Se ha ido como era ella, discreta, sin molestar, y hasta el último día, aun con el cuerpo ya maltrecho, cumplió con lo único que le importaba, esperar detrás de la puerta sin moverse durante horas a que las niñas regresaran del colegio.
Cuando las presentía por el olfato en la esquina de la colonia movía el rabo y emitía unos tenues gruñidos de alegría. Y para expresar su felicidad buscaba un juguete y las recibía con él en la boca contoneándose. Era su gracia de la que parecía estar tan orgullosa. Se llamaba Perdita y ha muerto dándonos a toda la familia una lección de humildad. No exigía nada, un breve gesto y se apartaba, pero te seguía con la mirada siempre atenta y complaciente sin esperar ninguna recompensa. Perdita formará parte de mi memoria que no podría reconstruir sin recordar los perros que han pasado por mi vida.
Aquel chucho sin nombre que murió atropellado por un camión arrancó mis primeras lágrimas de niño. Después, el Chevalier fue mi amigo inseparable en la adolescencia y con él a los pies llevo asociadas las lecturas de Salgari los veranos en la hamaca.
Con la perra Lara, una inglesa aristócrata nacida en Kensington, de la que aprendí los buenos modales, atravesé la transición a la democracia. Nela llegó con los socialistas.
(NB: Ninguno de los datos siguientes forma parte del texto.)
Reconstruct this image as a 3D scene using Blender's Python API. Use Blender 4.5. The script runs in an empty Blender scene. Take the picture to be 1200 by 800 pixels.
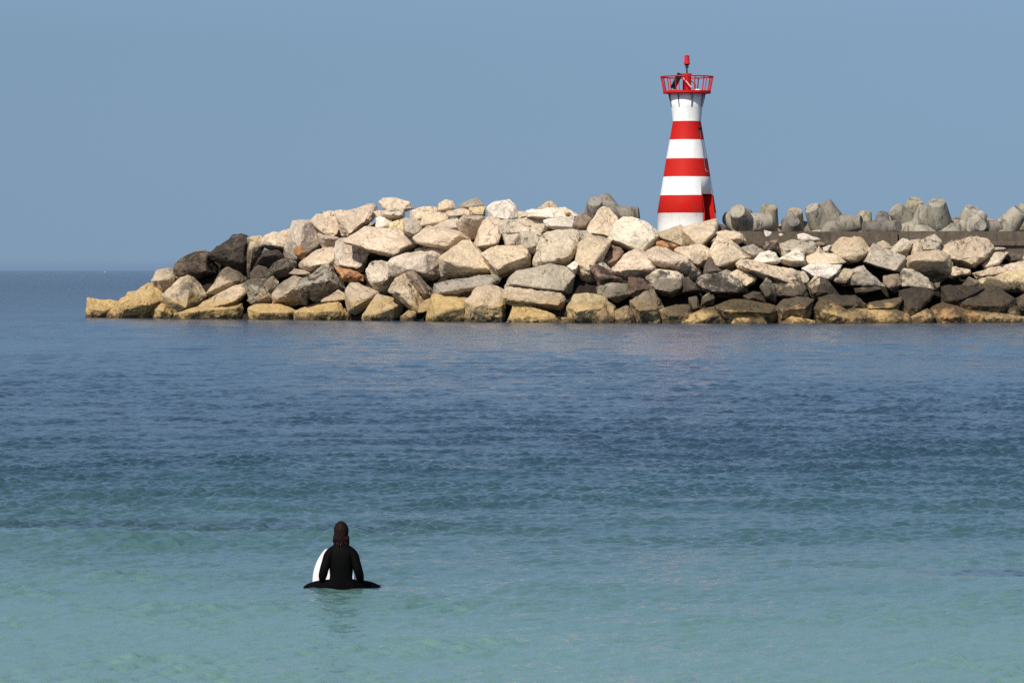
import bpy, bmesh, math, random
import numpy as np
from mathutils import Vector, Matrix, noise
R = math.radians
C = bpy.context.scene.collection
scn = bpy.context.scene

# ------------------------------------------------------------------ camera
F = 4500.0            # focal length in pixels of a 1200 wide picture
HZ = 317.0            # picture row of the horizon
H = 4.0               # eye height above the water
PITCH = math.atan((400 - HZ) / F)
cam_d = bpy.data.cameras.new('camera'); cam = bpy.data.objects.new('camera', cam_d); C.objects.link(cam)
cam_d.sensor_width = 36; cam_d.lens = 36 * F / 1200
cam_d.clip_start = 1; cam_d.clip_end = 120000
cam.location = (0, 0, H); cam.rotation_euler = (math.pi/2 - PITCH, 0, 0)
scn.camera = cam

# ------------------------------------------------------------------ light
SUN_EL, SUN_AZ = R(42), R(180 + 28)      # azimuth clockwise from +Y; the sun stands behind the camera, to the left
world = bpy.data.worlds.new('World'); scn.world = world; world.use_nodes = True
wn = world.node_tree; wn.nodes.clear(); L = wn.links.new
out = wn.nodes.new('ShaderNodeOutputWorld'); bg = wn.nodes.new('ShaderNodeBackground')
sky = wn.nodes.new('ShaderNodeTexSky'); sky.sky_type = 'NISHITA'; sky.sun_disc = False
sky.sun_elevation = SUN_EL; sky.sun_rotation = SUN_AZ; sky.air_density = 1.0; sky.dust_density = 1.2; sky.ozone_density = 2.5
hsv = wn.nodes.new('ShaderNodeHueSaturation'); hsv.inputs['Saturation'].default_value = 1.0
tint = wn.nodes.new('ShaderNodeMix'); tint.data_type = 'RGBA'; tint.blend_type = 'MULTIPLY'; tint.inputs[0].default_value = 1
tint.inputs[7].default_value = (1.54, 1.51, 1.52, 1)
bg.inputs['Strength'].default_value = 0.075
mp = wn.nodes.new('ShaderNodeMapping'); mp.inputs['Scale'].default_value = (1, 1, .9); mp.inputs['Location'].default_value = (0, 0, .14)
tcs = wn.nodes.new('ShaderNodeTexCoord'); L(tcs.outputs['Generated'], mp.inputs[0]); L(mp.outputs[0], sky.inputs[0])
L(sky.outputs[0], hsv.inputs['Color']); L(hsv.outputs[0], tint.inputs[6])
# a thin bank of sea mist lies along the horizon: the lowest 0.15 degree of sky is a little deeper blue
tc = wn.nodes.new('ShaderNodeTexCoord'); sp = wn.nodes.new('ShaderNodeSeparateXYZ'); L(tc.outputs['Generated'], sp.inputs[0])
mr = wn.nodes.new('ShaderNodeMapRange'); mr.inputs[1].default_value = 0.0006; mr.inputs[2].default_value = 0.0030
mr.inputs[3].default_value = 0.86; mr.inputs[4].default_value = 1.0; L(sp.outputs[2], mr.inputs[0])
mp.inputs['Scale'].default_value = (1, 1, .6)
gr_ = wn.nodes.new('ShaderNodeValToRGB'); re_ = gr_.color_ramp.elements
re_[0].position = 0.0; re_[0].color = (.60, .62, .655, 1); re_[1].position = 1.0; re_[1].color = (.30, .34, .46, 1)
for p_, c_ in ((.06, (.70, .725, .715)), (.12, (.95, .98, .96)), (.28, (1.0, 1.0, 1.0)), (.48, (.78, .82, .88)), (.75, (.42, .46, .56))):
    q_ = re_.new(p_); q_.color = (*c_, 1)
L(sp.outputs[2], gr_.inputs[0])
gm = wn.nodes.new('ShaderNodeMix'); gm.data_type = 'RGBA'; gm.blend_type = 'MULTIPLY'; gm.inputs[0].default_value = 1
mb = wn.nodes.new('ShaderNodeMix'); mb.data_type = 'RGBA'; mb.blend_type = 'MULTIPLY'; mb.inputs[0].default_value = 1
cmb = wn.nodes.new('ShaderNodeCombineColor'); L(mr.outputs[0], cmb.inputs[0]); L(mr.outputs[0], cmb.inputs[1]); mrb = wn.nodes.new('ShaderNodeMapRange'); mrb.inputs[1].default_value = 0.0006; mrb.inputs[2].default_value = 0.0030; mrb.inputs[3].default_value = 0.93; mrb.inputs[4].default_value = 1.0; L(sp.outputs[2], mrb.inputs[0]); L(mrb.outputs[0], cmb.inputs[2])
L(tint.outputs[2], gm.inputs[6]); L(gr_.outputs[0], gm.inputs[7]); L(gm.outputs[2], mb.inputs[6]); L(cmb.outputs[0], mb.inputs[7])
L(mb.outputs[2], bg.inputs['Color']); L(bg.outputs[0], out.inputs['Surface'])

sd = bpy.data.lights.new('sun', 'SUN'); sd.energy = 4.7; sd.angle = R(0.5); sd.color = (1.0, 0.93, 0.82)
sun = bpy.data.objects.new('sun', sd); C.objects.link(sun)
sdir = Vector((math.sin(SUN_AZ) * math.cos(SUN_EL), math.cos(SUN_AZ) * math.cos(SUN_EL), math.sin(SUN_EL)))
sun.rotation_euler = sdir.to_track_quat('Z', 'Y').to_euler(); sun.location = (-20, -30, 60)
vs = scn.view_settings; vs.view_transform = 'Standard'; vs.look = 'None'; vs.exposure = 0.0; vs.gamma = 1; vs.use_curve_mapping = False
scn.render.engine = 'CYCLES'
scn.render.film_transparent = False
scn.cycles.max_bounces = 6
scn.cycles.use_denoising = False
scn.cycles.sample_clamp_indirect = 2.5; scn.cycles.sample_clamp_direct = 5

# ------------------------------------------------------------------ helpers
def ray(px, py):
    v = Vector(((px - 600) / F, -(py - 400) / F, -1.0))
    return cam.rotation_euler.to_matrix() @ v
def at(px, py, Y):
    d = ray(px, py); t = Y / d.y
    return Vector((d.x * t, Y, H + d.z * t))
WL = [(-300, 370), (95, 372), (250, 374), (400, 375.5), (500, 377), (650, 378.5), (900, 379.2), (1050, 378.8), (1200, 378), (1700, 377)]
def D0(px):
    y = float(np.interp(px, [a for a, b in WL], [b for a, b in WL]))
    return H * F / (y - HZ)
SL = 1.3
def tag(o, label=None, cat=None, group=None, kind=None):
    if label: o['label'] = label
    if cat: o['category'] = cat
    if group: o['group'] = group
    if kind: o['kind'] = kind
    return o
def link_mesh(name, me, mats, parent=None, loc=None):
    o = bpy.data.objects.new(name, me); C.objects.link(o)
    for m in (mats if isinstance(mats, (list, tuple)) else [mats]): me.materials.append(m)
    if loc is not None: o.location = loc
    if parent: o.parent = parent
    return o
def bm_obj(name, bm, mats, parent=None, loc=None, smooth=False):
    me = bpy.data.meshes.new(name); bm.to_mesh(me); bm.free()
    if smooth: me.polygons.foreach_set('use_smooth', [True] * len(me.polygons))
    return link_mesh(name, me, mats, parent, loc)
def empty(name, loc, rz=0):
    o = bpy.data.objects.new(name, None); C.objects.link(o); o.location = loc; o.rotation_euler = (0, 0, rz); o.empty_display_size = .3
    return o
def add_cyl(bm, p0, p1, r0, r1=None, n=12):
    r1 = r0 if r1 is None else r1
    p0 = Vector(p0); p1 = Vector(p1); d = p1 - p0; q = d.to_track_quat('Z', 'Y').to_matrix().to_4x4()
    m = Matrix.Translation((p0 + p1) / 2) @ q
    bmesh.ops.create_cone(bm, cap_ends=True, segments=n, radius1=r0, radius2=r1, depth=d.length, matrix=m)
def add_box(bm, c, s, rot=None):
    m = Matrix.Translation(c)
    if rot is not None: m = m @ rot.to_4x4()
    m = m @ Matrix.Diagonal((s[0], s[1], s[2], 1))
    bmesh.ops.create_cube(bm, size=1, matrix=m)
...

Solo ladraba a cosas inesperadas, a la luna llena, a los pájaros, a las lagartijas, a la primera rosa que brotaba el jardín, pero tuvo la mala suerte de compartir los últimos años con Toby, un chucho golfo recogido en la calle, que se vio obligado a ser extremadamente gracioso para abrirse un hueco en nuestras vidas. Era un ratón con alma de mastín.
Las cenizas de Perdita se reunirán con las de todos ellos, también con las de los perros campeones Linda y Ron, bajo un limonero junto al mar de Denia a la sombra del Mongó, allí donde en los tiempos felices todos aprendieron a perseguir a las mariposas.